Those who pepper their prose heavily with commas, dashes, and exclamation points, as well as those who are stingy with them, will find guidance and gaiety in this punctuation mark Who's Who by that master of light verse, Richard Armour. From the "fat little period, round as a ball" to the asterisk and ellipsis, sixteen punctuation marks merrily perform their functions, aided by eye-catching designs.
Richard Armour, a college professor of English who specialized in Chaucer and the English Romantic poets, was best known as a prolific author of light verse and wacky parodies of academic scholarship. He was a professor of English at Scripps College in Claremont from 1945 to 1966.
Armour was raised in Pomona, California, where his father owned a drugstore. He graduated from Pomona College, where he was elected to Phi Beta Kappa, then obtained his master's and Ph.D. in English literature at Harvard. He was a Harvard research fellow at the Victoria and Albert Museum library in London.

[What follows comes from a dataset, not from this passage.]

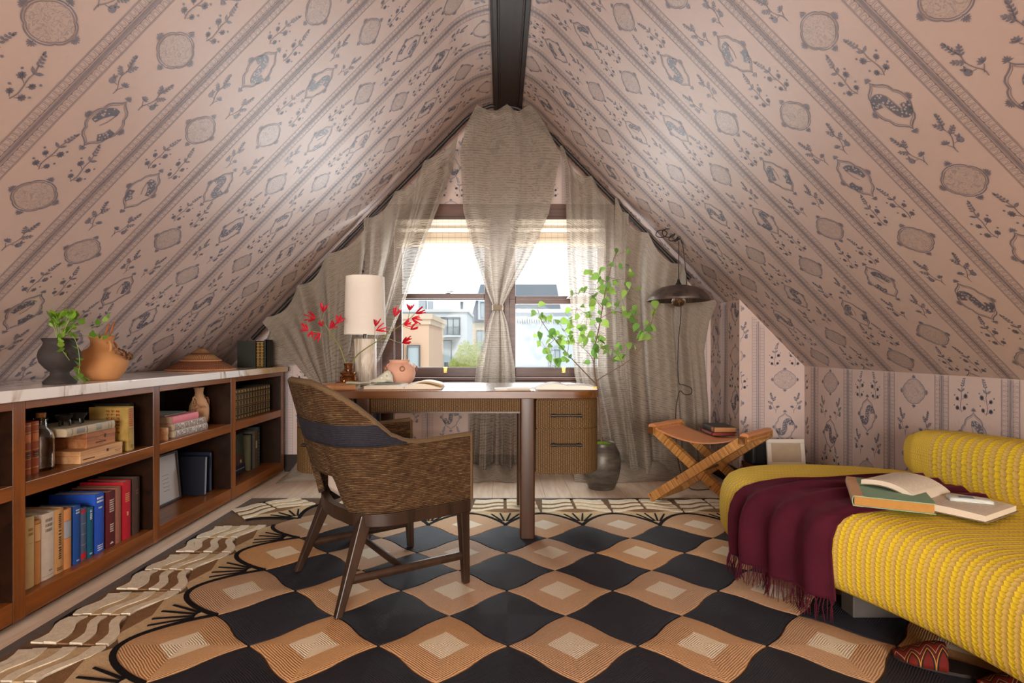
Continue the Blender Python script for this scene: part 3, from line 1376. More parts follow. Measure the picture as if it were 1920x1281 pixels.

When Ogden Nash writes the foreword, a book has to be outstandingly put-together and stupendously, humorously clever in its presentation. Aunt Rita, the best punctuationologist I ever met, would have loved this book.
I purchased this book without knowledge of it or the author. I was sold on it because, superficially, the book jacket is designed by renowned American graphic designer Herb Lubalin. It is a book about punctuation, and the author has turned each mark of punctuation into it's own poem, where he playfully uses the mark in a series of informative rhyming. It is reminiscent of Dr. Seuss and less existential that I might have enjoyed, but the copy and punctuation are both easily defined in black and red ink. A worthy addition to any collection, something off the beat and path just not so much.
This book contained fun little poems about various punctuation marks. I wish it would have told me more about the semi-colon. I've never really understood when to use it.